** Start **

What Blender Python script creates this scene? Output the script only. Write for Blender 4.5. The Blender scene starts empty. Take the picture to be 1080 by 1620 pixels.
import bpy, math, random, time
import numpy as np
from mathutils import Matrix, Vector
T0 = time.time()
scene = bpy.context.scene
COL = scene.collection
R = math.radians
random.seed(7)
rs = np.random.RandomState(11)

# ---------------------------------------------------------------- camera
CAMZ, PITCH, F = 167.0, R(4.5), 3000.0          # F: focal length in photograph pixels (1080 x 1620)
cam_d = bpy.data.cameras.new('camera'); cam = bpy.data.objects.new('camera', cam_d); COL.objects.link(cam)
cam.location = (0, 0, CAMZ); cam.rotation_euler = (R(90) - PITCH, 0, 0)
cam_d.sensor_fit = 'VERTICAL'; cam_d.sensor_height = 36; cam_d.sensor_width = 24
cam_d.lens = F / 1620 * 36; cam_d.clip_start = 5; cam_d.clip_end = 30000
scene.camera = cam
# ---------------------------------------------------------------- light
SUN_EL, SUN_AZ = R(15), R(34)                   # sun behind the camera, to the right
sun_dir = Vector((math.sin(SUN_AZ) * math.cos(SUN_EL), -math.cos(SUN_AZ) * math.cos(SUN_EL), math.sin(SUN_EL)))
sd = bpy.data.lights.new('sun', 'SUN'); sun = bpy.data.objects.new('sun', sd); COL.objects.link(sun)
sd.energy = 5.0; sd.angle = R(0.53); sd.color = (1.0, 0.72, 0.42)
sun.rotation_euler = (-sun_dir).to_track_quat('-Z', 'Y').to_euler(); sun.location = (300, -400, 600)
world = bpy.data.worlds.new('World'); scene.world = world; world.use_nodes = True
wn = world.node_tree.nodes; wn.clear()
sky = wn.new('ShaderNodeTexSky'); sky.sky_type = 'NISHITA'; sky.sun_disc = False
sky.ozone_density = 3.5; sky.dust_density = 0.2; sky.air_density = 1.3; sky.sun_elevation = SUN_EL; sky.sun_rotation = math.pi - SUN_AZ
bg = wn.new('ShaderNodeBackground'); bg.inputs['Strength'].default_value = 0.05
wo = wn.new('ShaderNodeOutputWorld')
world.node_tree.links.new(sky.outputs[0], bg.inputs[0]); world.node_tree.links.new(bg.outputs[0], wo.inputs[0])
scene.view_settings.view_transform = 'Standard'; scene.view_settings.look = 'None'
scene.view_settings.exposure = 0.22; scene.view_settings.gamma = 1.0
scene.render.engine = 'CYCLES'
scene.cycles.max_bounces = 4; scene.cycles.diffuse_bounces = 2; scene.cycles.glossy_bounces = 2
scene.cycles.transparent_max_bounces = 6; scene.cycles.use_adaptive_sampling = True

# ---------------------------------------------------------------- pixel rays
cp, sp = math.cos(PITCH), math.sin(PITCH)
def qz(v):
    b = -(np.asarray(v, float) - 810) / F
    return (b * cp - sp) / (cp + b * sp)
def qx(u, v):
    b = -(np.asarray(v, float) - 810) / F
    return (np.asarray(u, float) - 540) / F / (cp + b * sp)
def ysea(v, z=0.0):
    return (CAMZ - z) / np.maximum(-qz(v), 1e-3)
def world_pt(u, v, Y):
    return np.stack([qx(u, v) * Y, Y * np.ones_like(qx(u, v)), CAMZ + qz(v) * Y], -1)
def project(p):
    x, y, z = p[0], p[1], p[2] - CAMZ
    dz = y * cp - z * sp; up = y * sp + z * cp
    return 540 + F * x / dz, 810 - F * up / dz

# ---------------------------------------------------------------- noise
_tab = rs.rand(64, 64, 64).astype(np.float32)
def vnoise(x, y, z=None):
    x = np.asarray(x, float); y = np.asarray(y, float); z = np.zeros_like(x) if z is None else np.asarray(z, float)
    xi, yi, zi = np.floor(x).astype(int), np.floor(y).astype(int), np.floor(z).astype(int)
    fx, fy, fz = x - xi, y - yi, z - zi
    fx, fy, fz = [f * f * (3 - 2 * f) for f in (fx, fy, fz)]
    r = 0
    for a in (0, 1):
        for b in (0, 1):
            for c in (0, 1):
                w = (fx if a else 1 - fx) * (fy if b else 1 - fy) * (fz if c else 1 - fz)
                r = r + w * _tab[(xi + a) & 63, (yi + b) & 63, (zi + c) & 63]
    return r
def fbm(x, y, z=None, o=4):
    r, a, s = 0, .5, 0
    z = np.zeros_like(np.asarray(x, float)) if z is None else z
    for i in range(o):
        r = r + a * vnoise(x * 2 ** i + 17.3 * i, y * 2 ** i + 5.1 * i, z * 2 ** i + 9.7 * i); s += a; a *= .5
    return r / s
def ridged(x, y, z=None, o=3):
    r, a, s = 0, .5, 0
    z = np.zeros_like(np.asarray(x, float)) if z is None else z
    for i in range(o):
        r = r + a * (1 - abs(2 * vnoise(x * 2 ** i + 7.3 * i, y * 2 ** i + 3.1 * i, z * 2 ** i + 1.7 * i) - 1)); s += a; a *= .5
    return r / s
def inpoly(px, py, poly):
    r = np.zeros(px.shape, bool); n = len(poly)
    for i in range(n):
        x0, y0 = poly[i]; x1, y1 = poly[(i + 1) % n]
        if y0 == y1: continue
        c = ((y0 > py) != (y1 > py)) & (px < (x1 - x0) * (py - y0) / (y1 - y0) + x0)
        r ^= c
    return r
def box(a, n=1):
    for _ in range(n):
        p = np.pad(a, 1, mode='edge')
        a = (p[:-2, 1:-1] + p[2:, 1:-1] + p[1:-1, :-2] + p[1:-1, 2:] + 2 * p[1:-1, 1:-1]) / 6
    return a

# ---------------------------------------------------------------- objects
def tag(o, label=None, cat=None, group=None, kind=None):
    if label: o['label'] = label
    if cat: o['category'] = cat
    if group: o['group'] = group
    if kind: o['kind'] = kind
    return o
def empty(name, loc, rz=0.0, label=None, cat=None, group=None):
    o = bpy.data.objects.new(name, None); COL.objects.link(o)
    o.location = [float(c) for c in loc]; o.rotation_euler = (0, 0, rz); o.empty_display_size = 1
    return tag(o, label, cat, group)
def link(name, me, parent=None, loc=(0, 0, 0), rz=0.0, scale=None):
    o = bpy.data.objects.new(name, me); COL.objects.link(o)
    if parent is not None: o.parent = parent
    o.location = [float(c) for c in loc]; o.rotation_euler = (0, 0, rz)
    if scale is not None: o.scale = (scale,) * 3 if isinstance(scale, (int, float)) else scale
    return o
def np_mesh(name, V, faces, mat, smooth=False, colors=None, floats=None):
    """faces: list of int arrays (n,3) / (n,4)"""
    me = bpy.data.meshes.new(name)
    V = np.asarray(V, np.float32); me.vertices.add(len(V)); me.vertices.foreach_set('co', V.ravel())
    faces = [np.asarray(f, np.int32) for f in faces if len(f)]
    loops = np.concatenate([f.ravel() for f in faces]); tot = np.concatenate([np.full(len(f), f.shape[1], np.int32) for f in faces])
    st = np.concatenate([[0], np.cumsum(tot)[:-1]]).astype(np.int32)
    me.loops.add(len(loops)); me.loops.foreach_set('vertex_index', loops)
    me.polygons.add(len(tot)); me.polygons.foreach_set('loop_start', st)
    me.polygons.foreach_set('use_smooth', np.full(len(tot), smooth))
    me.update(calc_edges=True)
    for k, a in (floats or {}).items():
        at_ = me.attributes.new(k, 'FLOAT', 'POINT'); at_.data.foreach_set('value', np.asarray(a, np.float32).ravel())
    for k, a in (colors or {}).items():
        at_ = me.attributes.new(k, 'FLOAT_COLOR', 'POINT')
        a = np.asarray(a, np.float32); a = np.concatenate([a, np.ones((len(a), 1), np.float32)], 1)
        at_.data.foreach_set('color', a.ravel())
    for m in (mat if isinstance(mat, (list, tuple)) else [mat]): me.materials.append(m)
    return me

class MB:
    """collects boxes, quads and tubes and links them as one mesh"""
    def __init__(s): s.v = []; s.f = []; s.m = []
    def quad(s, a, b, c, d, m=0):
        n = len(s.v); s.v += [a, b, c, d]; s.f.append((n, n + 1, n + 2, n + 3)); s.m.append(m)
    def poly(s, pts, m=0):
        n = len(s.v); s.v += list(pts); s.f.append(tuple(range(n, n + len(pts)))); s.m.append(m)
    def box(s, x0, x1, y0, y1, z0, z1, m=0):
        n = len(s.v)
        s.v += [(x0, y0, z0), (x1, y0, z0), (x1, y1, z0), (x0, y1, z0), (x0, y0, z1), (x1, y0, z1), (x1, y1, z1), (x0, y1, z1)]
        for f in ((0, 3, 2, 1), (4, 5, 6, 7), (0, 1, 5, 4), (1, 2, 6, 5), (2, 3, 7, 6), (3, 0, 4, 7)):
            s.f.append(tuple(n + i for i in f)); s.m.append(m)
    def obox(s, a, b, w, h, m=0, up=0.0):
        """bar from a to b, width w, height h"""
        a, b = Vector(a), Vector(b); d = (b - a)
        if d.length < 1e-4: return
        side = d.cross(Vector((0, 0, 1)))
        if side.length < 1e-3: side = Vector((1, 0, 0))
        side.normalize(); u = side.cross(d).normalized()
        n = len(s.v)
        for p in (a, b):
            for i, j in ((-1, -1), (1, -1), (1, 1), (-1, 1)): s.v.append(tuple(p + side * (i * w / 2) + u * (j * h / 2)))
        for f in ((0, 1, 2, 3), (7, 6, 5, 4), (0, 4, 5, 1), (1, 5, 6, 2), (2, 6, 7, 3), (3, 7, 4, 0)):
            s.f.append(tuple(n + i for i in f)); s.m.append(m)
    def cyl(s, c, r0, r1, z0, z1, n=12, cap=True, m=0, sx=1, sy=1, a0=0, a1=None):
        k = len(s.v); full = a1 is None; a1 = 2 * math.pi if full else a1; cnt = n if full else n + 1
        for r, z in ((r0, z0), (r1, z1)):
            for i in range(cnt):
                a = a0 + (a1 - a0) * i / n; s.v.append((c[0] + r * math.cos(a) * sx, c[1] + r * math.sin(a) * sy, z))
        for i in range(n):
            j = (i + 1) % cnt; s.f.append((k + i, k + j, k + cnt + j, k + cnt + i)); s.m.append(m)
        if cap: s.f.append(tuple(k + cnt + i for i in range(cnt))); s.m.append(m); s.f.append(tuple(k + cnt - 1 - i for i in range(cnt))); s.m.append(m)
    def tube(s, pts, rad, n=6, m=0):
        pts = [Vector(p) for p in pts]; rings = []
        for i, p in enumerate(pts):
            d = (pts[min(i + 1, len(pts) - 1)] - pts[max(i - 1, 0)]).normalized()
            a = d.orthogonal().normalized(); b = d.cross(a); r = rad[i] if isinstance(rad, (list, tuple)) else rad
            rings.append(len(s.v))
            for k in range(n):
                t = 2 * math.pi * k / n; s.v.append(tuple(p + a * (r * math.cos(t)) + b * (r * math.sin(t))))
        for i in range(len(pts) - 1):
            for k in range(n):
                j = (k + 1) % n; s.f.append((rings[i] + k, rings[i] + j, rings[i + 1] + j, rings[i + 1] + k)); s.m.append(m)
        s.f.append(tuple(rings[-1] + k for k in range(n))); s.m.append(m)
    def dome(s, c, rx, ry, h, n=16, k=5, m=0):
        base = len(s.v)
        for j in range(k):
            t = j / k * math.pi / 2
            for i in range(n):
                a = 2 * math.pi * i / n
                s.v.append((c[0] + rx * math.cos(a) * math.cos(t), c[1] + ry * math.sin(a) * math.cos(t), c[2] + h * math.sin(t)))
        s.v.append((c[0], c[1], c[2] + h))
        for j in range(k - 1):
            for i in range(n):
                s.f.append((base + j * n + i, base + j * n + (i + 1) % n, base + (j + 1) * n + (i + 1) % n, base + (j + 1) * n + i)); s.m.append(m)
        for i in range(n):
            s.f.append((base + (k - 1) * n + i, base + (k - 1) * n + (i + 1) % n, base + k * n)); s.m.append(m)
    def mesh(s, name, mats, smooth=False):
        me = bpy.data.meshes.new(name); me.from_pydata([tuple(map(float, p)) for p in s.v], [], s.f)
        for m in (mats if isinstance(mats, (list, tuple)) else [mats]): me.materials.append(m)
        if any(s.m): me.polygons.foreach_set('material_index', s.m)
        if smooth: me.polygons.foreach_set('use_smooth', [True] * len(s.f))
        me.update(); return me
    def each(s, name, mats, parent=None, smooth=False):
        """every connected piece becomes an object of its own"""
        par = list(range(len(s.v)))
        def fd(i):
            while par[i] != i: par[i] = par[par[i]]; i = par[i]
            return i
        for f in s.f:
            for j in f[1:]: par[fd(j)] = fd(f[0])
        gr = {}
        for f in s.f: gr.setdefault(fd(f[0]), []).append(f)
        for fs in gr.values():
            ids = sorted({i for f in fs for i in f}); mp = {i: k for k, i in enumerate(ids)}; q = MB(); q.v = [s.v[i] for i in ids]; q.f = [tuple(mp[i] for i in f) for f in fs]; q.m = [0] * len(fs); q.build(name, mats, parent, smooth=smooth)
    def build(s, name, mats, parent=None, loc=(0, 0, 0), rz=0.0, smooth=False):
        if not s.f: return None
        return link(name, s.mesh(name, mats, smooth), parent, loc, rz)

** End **
** Start **

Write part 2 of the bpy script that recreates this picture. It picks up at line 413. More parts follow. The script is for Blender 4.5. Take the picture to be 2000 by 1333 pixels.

** End **

Would you quote everything above from the line containing "What Blender Python" down to the line containing "rs = np.random.RandomState(11)"? Include both of those lines and nothing else.

> [EXERCISE ANSWER]
What Blender Python script creates this scene? Output the script only. Write for Blender 4.5. The Blender scene starts empty. Take the picture to be 1080 by 1620 pixels.
import bpy, math, random, time
import numpy as np
from mathutils import Matrix, Vector
T0 = time.time()
scene = bpy.context.scene
COL = scene.collection
R = math.radians
random.seed(7)
rs = np.random.RandomState(11)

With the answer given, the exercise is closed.